There was a lot of climbing and the 12 miles or so felt like a whole BCBR stage to my sore legs. A post ride lunch and beer at M&G burgers made a perfect conclusion to this ad hoc ride meeting.

Sunday, June 10, 2012

Hammerstein 8 Hour Race

So feeling pretty good after the much needed recovery post the road tour, I went back to my older post to see if any races were happening soon. On Wednesday last week, I realized there was the new Hammerstein 8/24 race on Saturday June 9 and the registration was closing in a day. I signed up then went to research what race this was.
I rode my mountain bike for more than 8 hours before, even in a race, but never doing laps on one course. My preparation for the race consisted of making sure I had some spare 29er tubes, making eight PBJ sandwiches and buying a big jug of Gatorade. I left for Salinas and Monterey on Saturday morning, the race started at noon. I have never been to the famous racetrack at Laguna Seca before, this is where the Sea Otter takes place every year. Equipped with a brand new GPS, I arrived to the venue 30 minutes before the registration tent closed, but with an hour and half to get ready.  I have set up my very modest, solo racer pit, surrounded by sophisticated camp sites of racers doing the 24hr race, their teammates and crews.

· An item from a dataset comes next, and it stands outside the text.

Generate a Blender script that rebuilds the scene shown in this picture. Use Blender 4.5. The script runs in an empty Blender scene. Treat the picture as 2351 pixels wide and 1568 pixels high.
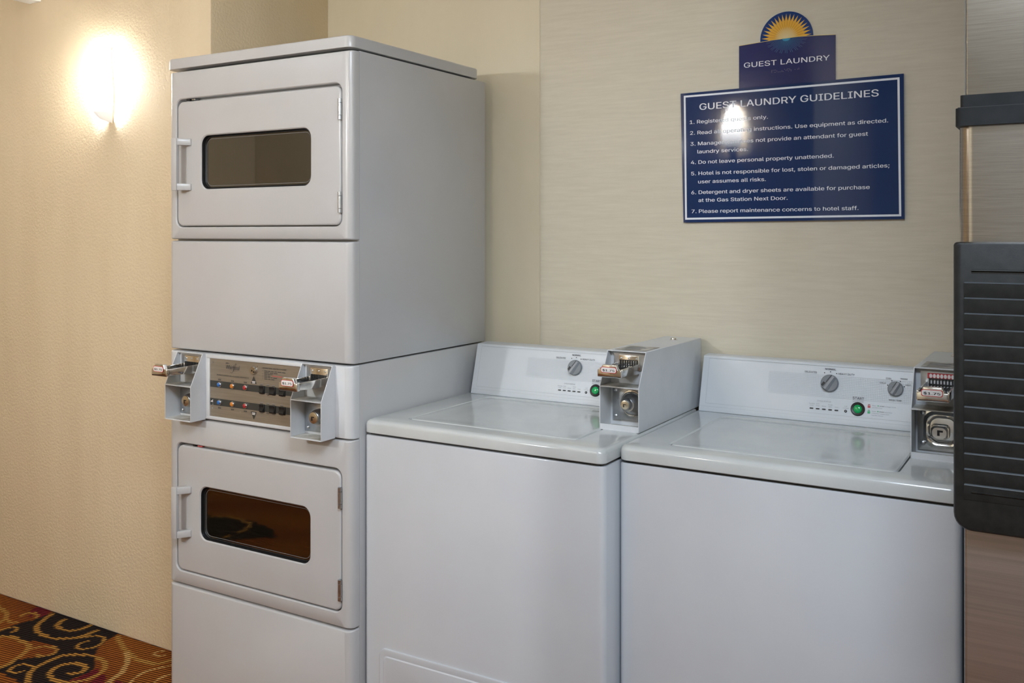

The lap distance was 10.7 miles, so I went out with one bottle of drink per lap. The first lap felt great, I thought, boy, this is going to be just a long bike ride. The course was a nice mix of fire roads and sweet singletrack, winding through a poison oak jungle. There were a few sand traps, but overall nothing too technical. The lap took me about 70 minutes, I switched the bottle and ate one PBJS, thinking OK, six, seven times more? On the second lap I tried to do the math, knowing that my brain would probably make a mistake as the fatigue would set in later. I figured six laps with no mechanicals should be about 7 hours. So I took it quite easy, visiting my pit after each lap to grab a fresh bottle and progressively less fresh peanut butter and jelly sandwich. These stops added to about 25 minutes of delays, so before the 6th lap, I just filled the bottle and grabbed a gel and finished around 7:25PM.
Overall, I had fun, liked to ride with others, I liked the course, it was an ideal track for a 29er hard tail. What I could not comprehend was how could somebody ride for another 16 hours after I went home. Those solo 24hr racers are alien species to me.
The results are not posted yet officially, so here is an unofficial evidence, the elevation profile of the 65mi/8900ft vertical ride, from the Garmin page:

June 13 update: results are posted on the GBE web page, my time of 7 hrs 23 min 14 sec has earned me fifth place out of 13 competitors in the 8hr solo men 50-59 category.

Friday, June 1, 2012

Sierra Bike Tour GPS Tracks

Almost a week has gone by since my return from my inaugural road bike tour. This trip was the longest in mileage and the most strenuous in climbing of all my pedal powered endeavors so far. Besides taking care of all kinds of backlog items this week, I feel tired, hungry and cold, so I eat, sleep and enjoy the warm weather we have this week.
So as the final wrap-up, I am posting links to the Garmin tracks here:

Day 1: Chula Vista to Julien
Day 2: Julien to Yucaipa
Day 3: Yucaipa to Crestline
Day 4: Crestline to Palmdale
Day 5: Palmdale to Tehachapi
Day 6: Tehachapi to Lake Isabella
Day 7: Lake Isabella to Three Rivers
Day 8: Fish Camp to Lee Vining

And finally, here is a Google Earth view of the whole route. 750 miles (probably close to 1000 miles for John with his two additional stages) is about one third of the whole ACA Sierra Cascades route, so this one is not finished and I hope to pick up the route one day at Lee Vining, for a ride further up north.